- What is asked
Copy every line, leaving nothing out and adding nothing.

- Collected material
+ + + + +
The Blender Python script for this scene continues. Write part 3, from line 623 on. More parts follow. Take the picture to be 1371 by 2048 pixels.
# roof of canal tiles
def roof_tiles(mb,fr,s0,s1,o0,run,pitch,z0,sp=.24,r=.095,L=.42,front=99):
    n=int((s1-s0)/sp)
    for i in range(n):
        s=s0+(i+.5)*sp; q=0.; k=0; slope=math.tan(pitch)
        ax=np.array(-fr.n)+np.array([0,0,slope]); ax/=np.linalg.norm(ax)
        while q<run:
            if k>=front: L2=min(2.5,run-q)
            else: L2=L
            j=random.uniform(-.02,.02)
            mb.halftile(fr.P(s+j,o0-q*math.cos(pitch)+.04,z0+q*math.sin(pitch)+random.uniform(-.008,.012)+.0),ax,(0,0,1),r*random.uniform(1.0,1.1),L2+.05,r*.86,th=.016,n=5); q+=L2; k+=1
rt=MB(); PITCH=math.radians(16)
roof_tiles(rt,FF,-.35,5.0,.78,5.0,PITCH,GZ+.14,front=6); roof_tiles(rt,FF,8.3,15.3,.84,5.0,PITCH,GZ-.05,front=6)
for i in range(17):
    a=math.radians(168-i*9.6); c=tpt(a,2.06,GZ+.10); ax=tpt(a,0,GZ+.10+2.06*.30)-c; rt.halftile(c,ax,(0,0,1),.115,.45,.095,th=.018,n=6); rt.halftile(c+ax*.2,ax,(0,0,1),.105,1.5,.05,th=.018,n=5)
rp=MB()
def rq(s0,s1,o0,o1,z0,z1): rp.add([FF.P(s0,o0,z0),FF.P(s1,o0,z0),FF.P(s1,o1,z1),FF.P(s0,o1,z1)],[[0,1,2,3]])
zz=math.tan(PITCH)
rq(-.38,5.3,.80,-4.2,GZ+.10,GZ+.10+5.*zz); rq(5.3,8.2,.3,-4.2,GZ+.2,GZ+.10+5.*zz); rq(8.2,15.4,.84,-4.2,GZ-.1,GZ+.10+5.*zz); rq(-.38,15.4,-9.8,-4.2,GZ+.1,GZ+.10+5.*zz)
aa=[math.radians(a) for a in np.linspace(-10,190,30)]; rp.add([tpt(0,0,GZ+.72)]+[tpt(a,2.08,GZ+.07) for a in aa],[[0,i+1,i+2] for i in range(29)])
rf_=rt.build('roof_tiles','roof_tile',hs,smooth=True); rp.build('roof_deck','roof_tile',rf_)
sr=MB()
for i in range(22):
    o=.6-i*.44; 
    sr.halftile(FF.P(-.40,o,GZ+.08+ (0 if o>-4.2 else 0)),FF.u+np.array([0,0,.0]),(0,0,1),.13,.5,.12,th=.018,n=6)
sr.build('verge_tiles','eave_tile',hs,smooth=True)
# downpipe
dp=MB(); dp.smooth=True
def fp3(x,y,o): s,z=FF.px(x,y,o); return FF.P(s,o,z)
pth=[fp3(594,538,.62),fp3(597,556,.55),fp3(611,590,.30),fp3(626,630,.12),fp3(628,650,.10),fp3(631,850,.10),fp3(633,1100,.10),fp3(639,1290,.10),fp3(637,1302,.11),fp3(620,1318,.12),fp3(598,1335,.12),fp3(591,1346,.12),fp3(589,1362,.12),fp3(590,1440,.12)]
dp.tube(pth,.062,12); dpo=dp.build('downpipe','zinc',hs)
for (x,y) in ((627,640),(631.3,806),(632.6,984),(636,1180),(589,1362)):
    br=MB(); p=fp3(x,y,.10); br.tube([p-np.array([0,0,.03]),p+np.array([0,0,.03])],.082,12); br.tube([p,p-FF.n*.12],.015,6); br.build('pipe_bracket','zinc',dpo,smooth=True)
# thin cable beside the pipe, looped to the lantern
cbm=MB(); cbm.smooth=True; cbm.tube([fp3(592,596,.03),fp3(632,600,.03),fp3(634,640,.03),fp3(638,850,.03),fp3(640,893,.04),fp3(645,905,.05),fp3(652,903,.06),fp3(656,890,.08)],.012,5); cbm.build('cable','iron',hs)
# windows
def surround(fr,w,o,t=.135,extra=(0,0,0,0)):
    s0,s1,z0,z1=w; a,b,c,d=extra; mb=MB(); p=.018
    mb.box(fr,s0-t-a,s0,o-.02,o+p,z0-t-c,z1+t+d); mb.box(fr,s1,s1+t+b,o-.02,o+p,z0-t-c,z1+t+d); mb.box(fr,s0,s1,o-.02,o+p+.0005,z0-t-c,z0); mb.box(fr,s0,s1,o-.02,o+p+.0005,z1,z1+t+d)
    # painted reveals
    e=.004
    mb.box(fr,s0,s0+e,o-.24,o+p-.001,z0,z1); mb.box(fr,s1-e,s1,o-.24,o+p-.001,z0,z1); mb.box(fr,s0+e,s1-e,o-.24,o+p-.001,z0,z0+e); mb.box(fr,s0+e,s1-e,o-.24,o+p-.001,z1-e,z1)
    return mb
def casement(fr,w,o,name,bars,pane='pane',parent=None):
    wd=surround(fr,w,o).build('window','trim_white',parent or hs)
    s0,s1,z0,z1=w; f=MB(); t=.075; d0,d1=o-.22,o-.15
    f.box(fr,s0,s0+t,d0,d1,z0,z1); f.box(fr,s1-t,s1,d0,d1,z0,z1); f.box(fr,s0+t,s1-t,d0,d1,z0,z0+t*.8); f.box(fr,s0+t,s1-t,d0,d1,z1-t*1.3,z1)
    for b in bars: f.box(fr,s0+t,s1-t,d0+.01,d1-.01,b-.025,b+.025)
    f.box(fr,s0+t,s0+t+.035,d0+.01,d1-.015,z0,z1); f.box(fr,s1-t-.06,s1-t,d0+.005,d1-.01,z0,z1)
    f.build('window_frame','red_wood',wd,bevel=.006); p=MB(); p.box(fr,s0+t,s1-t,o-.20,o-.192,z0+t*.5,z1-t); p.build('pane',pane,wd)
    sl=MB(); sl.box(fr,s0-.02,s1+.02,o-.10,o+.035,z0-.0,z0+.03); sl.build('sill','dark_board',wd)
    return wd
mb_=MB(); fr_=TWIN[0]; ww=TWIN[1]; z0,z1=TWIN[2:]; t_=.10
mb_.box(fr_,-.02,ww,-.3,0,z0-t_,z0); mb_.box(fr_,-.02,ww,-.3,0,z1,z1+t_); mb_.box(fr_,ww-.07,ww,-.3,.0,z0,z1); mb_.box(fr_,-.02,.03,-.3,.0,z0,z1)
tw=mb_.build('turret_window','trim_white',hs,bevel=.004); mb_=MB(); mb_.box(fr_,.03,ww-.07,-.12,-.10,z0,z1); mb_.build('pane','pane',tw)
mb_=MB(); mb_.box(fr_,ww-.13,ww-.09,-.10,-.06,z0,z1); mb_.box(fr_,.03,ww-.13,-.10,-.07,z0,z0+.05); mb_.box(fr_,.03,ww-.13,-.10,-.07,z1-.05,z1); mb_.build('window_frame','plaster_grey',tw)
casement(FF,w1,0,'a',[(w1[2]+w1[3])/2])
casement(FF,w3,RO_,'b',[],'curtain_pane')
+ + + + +
- Output for this task
The Blender Python script for this scene continues. Write part 3, from line 623 on. More parts follow. Take the picture to be 1371 by 2048 pixels.
# roof of canal tiles
def roof_tiles(mb,fr,s0,s1,o0,run,pitch,z0,sp=.24,r=.095,L=.42,front=99):
    n=int((s1-s0)/sp)
    for i in range(n):
        s=s0+(i+.5)*sp; q=0.; k=0; slope=math.tan(pitch)
        ax=np.array(-fr.n)+np.array([0,0,slope]); ax/=np.linalg.norm(ax)
        while q<run:
            if k>=front: L2=min(2.5,run-q)
            else: L2=L
            j=random.uniform(-.02,.02)
            mb.halftile(fr.P(s+j,o0-q*math.cos(pitch)+.04,z0+q*math.sin(pitch)+random.uniform(-.008,.012)+.0),ax,(0,0,1),r*random.uniform(1.0,1.1),L2+.05,r*.86,th=.016,n=5); q+=L2; k+=1
rt=MB(); PITCH=math.radians(16)
roof_tiles(rt,FF,-.35,5.0,.78,5.0,PITCH,GZ+.14,front=6); roof_tiles(rt,FF,8.3,15.3,.84,5.0,PITCH,GZ-.05,front=6)
for i in range(17):
    a=math.radians(168-i*9.6); c=tpt(a,2.06,GZ+.10); ax=tpt(a,0,GZ+.10+2.06*.30)-c; rt.halftile(c,ax,(0,0,1),.115,.45,.095,th=.018,n=6); rt.halftile(c+ax*.2,ax,(0,0,1),.105,1.5,.05,th=.018,n=5)
rp=MB()
def rq(s0,s1,o0,o1,z0,z1): rp.add([FF.P(s0,o0,z0),FF.P(s1,o0,z0),FF.P(s1,o1,z1),FF.P(s0,o1,z1)],[[0,1,2,3]])
zz=math.tan(PITCH)
rq(-.38,5.3,.80,-4.2,GZ+.10,GZ+.10+5.*zz); rq(5.3,8.2,.3,-4.2,GZ+.2,GZ+.10+5.*zz); rq(8.2,15.4,.84,-4.2,GZ-.1,GZ+.10+5.*zz); rq(-.38,15.4,-9.8,-4.2,GZ+.1,GZ+.10+5.*zz)
aa=[math.radians(a) for a in np.linspace(-10,190,30)]; rp.add([tpt(0,0,GZ+.72)]+[tpt(a,2.08,GZ+.07) for a in aa],[[0,i+1,i+2] for i in range(29)])
rf_=rt.build('roof_tiles','roof_tile',hs,smooth=True); rp.build('roof_deck','roof_tile',rf_)
sr=MB()
for i in range(22):
    o=.6-i*.44; 
    sr.halftile(FF.P(-.40,o,GZ+.08+ (0 if o>-4.2 else 0)),FF.u+np.array([0,0,.0]),(0,0,1),.13,.5,.12,th=.018,n=6)
sr.build('verge_tiles','eave_tile',hs,smooth=True)
# downpipe
dp=MB(); dp.smooth=True
def fp3(x,y,o): s,z=FF.px(x,y,o); return FF.P(s,o,z)
pth=[fp3(594,538,.62),fp3(597,556,.55),fp3(611,590,.30),fp3(626,630,.12),fp3(628,650,.10),fp3(631,850,.10),fp3(633,1100,.10),fp3(639,1290,.10),fp3(637,1302,.11),fp3(620,1318,.12),fp3(598,1335,.12),fp3(591,1346,.12),fp3(589,1362,.12),fp3(590,1440,.12)]
dp.tube(pth,.062,12); dpo=dp.build('downpipe','zinc',hs)
for (x,y) in ((627,640),(631.3,806),(632.6,984),(636,1180),(589,1362)):
    br=MB(); p=fp3(x,y,.10); br.tube([p-np.array([0,0,.03]),p+np.array([0,0,.03])],.082,12); br.tube([p,p-FF.n*.12],.015,6); br.build('pipe_bracket','zinc',dpo,smooth=True)
# thin cable beside the pipe, looped to the lantern
cbm=MB(); cbm.smooth=True; cbm.tube([fp3(592,596,.03),fp3(632,600,.03),fp3(634,640,.03),fp3(638,850,.03),fp3(640,893,.04),fp3(645,905,.05),fp3(652,903,.06),fp3(656,890,.08)],.012,5); cbm.build('cable','iron',hs)
# windows
def surround(fr,w,o,t=.135,extra=(0,0,0,0)):
    s0,s1,z0,z1=w; a,b,c,d=extra; mb=MB(); p=.018
    mb.box(fr,s0-t-a,s0,o-.02,o+p,z0-t-c,z1+t+d); mb.box(fr,s1,s1+t+b,o-.02,o+p,z0-t-c,z1+t+d); mb.box(fr,s0,s1,o-.02,o+p+.0005,z0-t-c,z0); mb.box(fr,s0,s1,o-.02,o+p+.0005,z1,z1+t+d)
    # painted reveals
    e=.004
    mb.box(fr,s0,s0+e,o-.24,o+p-.001,z0,z1); mb.box(fr,s1-e,s1,o-.24,o+p-.001,z0,z1); mb.box(fr,s0+e,s1-e,o-.24,o+p-.001,z0,z0+e); mb.box(fr,s0+e,s1-e,o-.24,o+p-.001,z1-e,z1)
    return mb
def casement(fr,w,o,name,bars,pane='pane',parent=None):
    wd=surround(fr,w,o).build('window','trim_white',parent or hs)
    s0,s1,z0,z1=w; f=MB(); t=.075; d0,d1=o-.22,o-.15
    f.box(fr,s0,s0+t,d0,d1,z0,z1); f.box(fr,s1-t,s1,d0,d1,z0,z1); f.box(fr,s0+t,s1-t,d0,d1,z0,z0+t*.8); f.box(fr,s0+t,s1-t,d0,d1,z1-t*1.3,z1)
    for b in bars: f.box(fr,s0+t,s1-t,d0+.01,d1-.01,b-.025,b+.025)
    f.box(fr,s0+t,s0+t+.035,d0+.01,d1-.015,z0,z1); f.box(fr,s1-t-.06,s1-t,d0+.005,d1-.01,z0,z1)
    f.build('window_frame','red_wood',wd,bevel=.006); p=MB(); p.box(fr,s0+t,s1-t,o-.20,o-.192,z0+t*.5,z1-t); p.build('pane',pane,wd)
    sl=MB(); sl.box(fr,s0-.02,s1+.02,o-.10,o+.035,z0-.0,z0+.03); sl.build('sill','dark_board',wd)
    return wd
mb_=MB(); fr_=TWIN[0]; ww=TWIN[1]; z0,z1=TWIN[2:]; t_=.10
mb_.box(fr_,-.02,ww,-.3,0,z0-t_,z0); mb_.box(fr_,-.02,ww,-.3,0,z1,z1+t_); mb_.box(fr_,ww-.07,ww,-.3,.0,z0,z1); mb_.box(fr_,-.02,.03,-.3,.0,z0,z1)
tw=mb_.build('turret_window','trim_white',hs,bevel=.004); mb_=MB(); mb_.box(fr_,.03,ww-.07,-.12,-.10,z0,z1); mb_.build('pane','pane',tw)
mb_=MB(); mb_.box(fr_,ww-.13,ww-.09,-.10,-.06,z0,z1); mb_.box(fr_,.03,ww-.13,-.10,-.07,z0,z0+.05); mb_.box(fr_,.03,ww-.13,-.10,-.07,z1-.05,z1); mb_.build('window_frame','plaster_grey',tw)
casement(FF,w1,0,'a',[(w1[2]+w1[3])/2])
casement(FF,w3,RO_,'b',[],'curtain_pane')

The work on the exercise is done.